Il primo motivo denunzia violazione e falsa applicazione dell’art. 2, lett. e), artt. 4, 9, 15 20 direttiva 2004/83, D.Lgs. n. 251 del 2007, art. 2, lett. g), art. 14, nonché omesso esame di fatto decisivo, avendo il Tribunale negato la protezione sussidiaria, erroneamente escludendo che in Nigeria vi fosse una situazione di violenza indiscriminata derivante da conflitto armato, considerando che il predetto art. 14 non aveva recepito il disposto dell’art. 8 della suddetta direttiva circa il riferimento alla regione d’origine, sicché il Tribunale avrebbe dovuto accertare la situazione di violenza sull’intero territorio nazionale, nonché nelle altre regioni indicate.

Il secondo motivo denunzia violazione e falsa applicazione del D.Lgs. n. 286 del 1998, att. 5, comma 6 e art. 19, per aver il Tribunale negato il riconoscimento della protezione umanitaria, omettendo di considerare l’avvenuta integrazione sociale attraverso l’attività lavorativa svolta nell’ultimo anno continuativamente, sebbene con contratti a tempo determinato, per un’impresa forlivese.

Il primo motivo è inammissibile poiché diretto al riesame dei fatti relativi alla protezione sussidiaria, ex art. 14, lett. c), oltre che generico, avendo il Tribunale esaminato varie fonti. Con riguardo alla doglianza afferente all’omesso esame della situazione di violenza indiscriminata sull’intero territorio della Nigeria, va osservato che è sufficiente che il Tribunale abbia verificato tale situazione nella regione di provenienza del ricorrente – limitando la pericolosità solo ad alcune regioni dello Stato – essendo a tale fine irrilevante che l’art. 14, non abbia recepito il contenuto del citato art. 8 (v.
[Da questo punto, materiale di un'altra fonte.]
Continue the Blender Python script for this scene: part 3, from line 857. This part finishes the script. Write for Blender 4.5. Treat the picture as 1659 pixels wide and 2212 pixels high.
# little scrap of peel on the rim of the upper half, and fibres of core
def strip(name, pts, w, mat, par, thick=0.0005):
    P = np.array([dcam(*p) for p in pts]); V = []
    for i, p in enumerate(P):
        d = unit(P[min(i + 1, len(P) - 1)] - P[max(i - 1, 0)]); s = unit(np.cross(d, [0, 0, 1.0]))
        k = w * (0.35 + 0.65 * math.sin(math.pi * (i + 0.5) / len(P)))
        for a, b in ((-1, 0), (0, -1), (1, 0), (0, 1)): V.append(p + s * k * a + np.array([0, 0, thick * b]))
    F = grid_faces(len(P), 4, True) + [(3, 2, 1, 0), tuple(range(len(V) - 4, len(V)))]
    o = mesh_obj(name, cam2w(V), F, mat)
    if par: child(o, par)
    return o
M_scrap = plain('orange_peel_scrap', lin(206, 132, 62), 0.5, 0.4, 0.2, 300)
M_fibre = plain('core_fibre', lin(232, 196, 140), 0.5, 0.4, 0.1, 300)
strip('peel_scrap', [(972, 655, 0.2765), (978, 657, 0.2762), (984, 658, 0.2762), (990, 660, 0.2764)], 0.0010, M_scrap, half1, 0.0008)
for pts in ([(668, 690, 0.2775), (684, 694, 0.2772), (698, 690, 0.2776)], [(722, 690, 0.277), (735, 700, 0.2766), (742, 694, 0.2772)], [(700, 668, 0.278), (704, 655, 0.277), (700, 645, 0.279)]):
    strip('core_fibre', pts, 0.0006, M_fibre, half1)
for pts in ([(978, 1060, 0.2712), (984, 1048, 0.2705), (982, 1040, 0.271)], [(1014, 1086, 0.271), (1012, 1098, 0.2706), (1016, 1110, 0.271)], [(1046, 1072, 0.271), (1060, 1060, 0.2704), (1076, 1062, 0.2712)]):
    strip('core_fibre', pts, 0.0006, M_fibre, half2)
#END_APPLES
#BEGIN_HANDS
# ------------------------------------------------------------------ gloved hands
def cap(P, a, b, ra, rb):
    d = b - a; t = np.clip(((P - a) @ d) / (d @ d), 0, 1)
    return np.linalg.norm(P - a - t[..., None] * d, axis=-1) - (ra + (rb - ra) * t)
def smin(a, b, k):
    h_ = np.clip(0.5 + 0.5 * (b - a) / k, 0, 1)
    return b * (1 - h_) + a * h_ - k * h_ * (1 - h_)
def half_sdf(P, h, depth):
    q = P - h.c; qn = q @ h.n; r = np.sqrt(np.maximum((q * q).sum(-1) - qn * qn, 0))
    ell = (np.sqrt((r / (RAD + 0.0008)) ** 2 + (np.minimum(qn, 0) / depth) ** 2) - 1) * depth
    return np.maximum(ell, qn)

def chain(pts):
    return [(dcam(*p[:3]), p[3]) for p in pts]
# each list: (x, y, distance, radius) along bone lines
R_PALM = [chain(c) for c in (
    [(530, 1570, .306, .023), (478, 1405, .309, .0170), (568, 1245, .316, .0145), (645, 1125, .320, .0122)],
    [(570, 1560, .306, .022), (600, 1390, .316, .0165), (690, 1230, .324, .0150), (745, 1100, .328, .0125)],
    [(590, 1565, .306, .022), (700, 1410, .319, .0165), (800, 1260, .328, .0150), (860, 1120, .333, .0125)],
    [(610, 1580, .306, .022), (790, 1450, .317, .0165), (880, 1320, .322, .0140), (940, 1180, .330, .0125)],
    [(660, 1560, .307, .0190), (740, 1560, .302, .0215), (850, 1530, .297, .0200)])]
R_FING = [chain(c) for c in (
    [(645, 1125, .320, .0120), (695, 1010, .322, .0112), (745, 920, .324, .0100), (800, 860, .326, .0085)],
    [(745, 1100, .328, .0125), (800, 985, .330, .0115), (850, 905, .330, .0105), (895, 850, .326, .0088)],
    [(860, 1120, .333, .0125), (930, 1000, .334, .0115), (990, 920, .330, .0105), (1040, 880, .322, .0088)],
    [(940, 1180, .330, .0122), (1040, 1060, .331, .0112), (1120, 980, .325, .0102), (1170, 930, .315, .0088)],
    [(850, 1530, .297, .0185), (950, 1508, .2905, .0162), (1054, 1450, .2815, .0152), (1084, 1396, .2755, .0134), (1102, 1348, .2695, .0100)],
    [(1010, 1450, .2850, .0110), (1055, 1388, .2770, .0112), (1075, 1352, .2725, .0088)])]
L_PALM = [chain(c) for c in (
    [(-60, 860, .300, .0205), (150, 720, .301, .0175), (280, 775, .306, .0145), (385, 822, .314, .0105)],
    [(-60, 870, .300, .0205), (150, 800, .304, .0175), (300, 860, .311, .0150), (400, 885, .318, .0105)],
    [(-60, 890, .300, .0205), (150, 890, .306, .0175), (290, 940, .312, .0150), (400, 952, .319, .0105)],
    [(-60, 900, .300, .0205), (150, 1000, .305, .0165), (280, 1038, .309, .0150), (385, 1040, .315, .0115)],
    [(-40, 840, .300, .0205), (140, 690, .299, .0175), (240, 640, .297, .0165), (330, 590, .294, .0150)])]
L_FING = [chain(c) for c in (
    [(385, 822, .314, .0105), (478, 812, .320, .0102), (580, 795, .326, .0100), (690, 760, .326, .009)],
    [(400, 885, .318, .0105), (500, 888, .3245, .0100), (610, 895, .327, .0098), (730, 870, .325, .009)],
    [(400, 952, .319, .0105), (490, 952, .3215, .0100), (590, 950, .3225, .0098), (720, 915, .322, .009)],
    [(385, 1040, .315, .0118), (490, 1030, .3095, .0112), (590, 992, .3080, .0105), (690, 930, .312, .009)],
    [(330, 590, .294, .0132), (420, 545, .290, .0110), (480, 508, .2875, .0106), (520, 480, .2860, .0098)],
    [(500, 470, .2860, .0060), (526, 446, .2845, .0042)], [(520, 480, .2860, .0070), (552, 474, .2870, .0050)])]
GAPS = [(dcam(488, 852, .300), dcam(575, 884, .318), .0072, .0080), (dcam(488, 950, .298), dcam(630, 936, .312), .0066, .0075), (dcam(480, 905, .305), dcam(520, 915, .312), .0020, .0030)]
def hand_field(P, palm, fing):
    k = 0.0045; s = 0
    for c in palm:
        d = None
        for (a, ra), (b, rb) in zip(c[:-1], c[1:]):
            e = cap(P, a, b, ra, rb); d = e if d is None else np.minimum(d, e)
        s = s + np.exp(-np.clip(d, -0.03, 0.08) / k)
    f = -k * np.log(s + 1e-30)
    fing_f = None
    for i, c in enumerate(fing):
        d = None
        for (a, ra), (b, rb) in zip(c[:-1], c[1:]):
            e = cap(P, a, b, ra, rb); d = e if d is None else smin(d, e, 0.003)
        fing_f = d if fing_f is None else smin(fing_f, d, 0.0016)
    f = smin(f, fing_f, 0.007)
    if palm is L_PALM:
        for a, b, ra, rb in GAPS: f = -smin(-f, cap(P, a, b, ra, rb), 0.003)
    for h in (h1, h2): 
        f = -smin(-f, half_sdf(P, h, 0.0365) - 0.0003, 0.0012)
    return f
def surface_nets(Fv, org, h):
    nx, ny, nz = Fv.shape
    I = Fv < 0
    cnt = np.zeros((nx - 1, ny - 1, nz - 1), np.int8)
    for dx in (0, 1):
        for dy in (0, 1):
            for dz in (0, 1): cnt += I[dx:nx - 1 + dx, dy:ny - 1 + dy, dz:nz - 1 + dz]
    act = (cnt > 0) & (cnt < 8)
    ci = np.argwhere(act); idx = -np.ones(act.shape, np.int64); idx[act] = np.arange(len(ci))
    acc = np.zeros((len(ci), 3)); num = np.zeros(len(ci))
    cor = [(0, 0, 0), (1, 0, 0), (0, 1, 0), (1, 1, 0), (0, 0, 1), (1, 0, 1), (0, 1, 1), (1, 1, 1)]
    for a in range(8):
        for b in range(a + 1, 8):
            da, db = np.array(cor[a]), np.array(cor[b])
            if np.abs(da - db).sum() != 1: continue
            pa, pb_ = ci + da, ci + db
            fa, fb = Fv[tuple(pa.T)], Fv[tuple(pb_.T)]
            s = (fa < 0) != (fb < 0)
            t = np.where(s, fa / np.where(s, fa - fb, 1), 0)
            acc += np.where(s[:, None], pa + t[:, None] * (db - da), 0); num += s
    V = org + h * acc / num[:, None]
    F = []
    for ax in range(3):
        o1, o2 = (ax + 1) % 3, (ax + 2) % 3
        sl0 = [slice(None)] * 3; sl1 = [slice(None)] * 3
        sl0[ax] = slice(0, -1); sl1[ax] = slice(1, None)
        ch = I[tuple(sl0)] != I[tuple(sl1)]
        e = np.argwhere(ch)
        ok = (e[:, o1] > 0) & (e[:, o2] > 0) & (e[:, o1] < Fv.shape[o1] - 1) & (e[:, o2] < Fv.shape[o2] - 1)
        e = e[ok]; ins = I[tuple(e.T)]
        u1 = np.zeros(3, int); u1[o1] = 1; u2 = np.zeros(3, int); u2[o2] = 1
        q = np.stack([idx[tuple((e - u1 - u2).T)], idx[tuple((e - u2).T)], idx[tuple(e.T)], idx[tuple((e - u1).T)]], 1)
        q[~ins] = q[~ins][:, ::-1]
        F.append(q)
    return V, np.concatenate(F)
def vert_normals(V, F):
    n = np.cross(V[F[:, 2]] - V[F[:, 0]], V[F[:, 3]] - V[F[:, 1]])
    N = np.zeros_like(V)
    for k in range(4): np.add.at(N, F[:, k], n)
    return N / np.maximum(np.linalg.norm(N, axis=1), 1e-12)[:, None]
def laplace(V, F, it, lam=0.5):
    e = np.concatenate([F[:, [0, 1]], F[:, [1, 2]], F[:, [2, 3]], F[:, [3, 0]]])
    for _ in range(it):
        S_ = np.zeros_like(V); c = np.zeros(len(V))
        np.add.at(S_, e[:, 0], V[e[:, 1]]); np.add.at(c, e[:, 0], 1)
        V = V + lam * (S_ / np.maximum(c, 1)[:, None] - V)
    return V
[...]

Cass., n. 29621 e 8230/20 secondo cui: “non sussistono i presupposti per il riconoscimento della protezione sussidiaria del D.Lgs. n. 251 del 2007, ex art. 14, lett. c, nel caso in cui il pericolo di minaccia grave, derivante da violenza indiscriminata non sia presente nella regione di provenienza del richiedente, essendo tale ipotesi diversa da quella prevista dall’art. 8 della direttiva 2004/83/CE, non recepita nel nostro ordinamento, in cui il pericolo di persecuzione sussiste nel territorio di provenienza, ma potrebbe tuttavia essere evitato con il trasferimento in altra parte del territorio del medesimo paese”).

Il secondo motivo è parimenti inammissibile. Invero, il motivo tende a ribaltare l’interpretazione sulla mancata prova dell’avvenuta integrazione sociale del ricorrente, o della sussistenza di condizioni individuali di vulnerabilità, avendo il Tribunale motivato adeguatamente sulla questione, escludendo che lo svolgimento di attività lavorativa a tempo determinato e la conoscenza della lingua italiana fossero elementi sufficienti al fine del riconoscimento del permesso umanitario.

Nulla per le spese, atteso che il Ministero non ha depositato il controricorso.

PQM

La Corte dichiara inammissibile il ricorso

Ai sensi del D.P.R. n. 115 del 2002, art. 13, comma 1 quater, dà atto della sussistenza dei presupposti per il versamento, a carico del ricorrente, dell’ulteriore importo a titolo di contributo unificato, a norma dello stesso art. 13, comma 1 bis, ove dovuto.

Così deciso in Roma, nella Camera di consiglio, il 3 giugno 2021.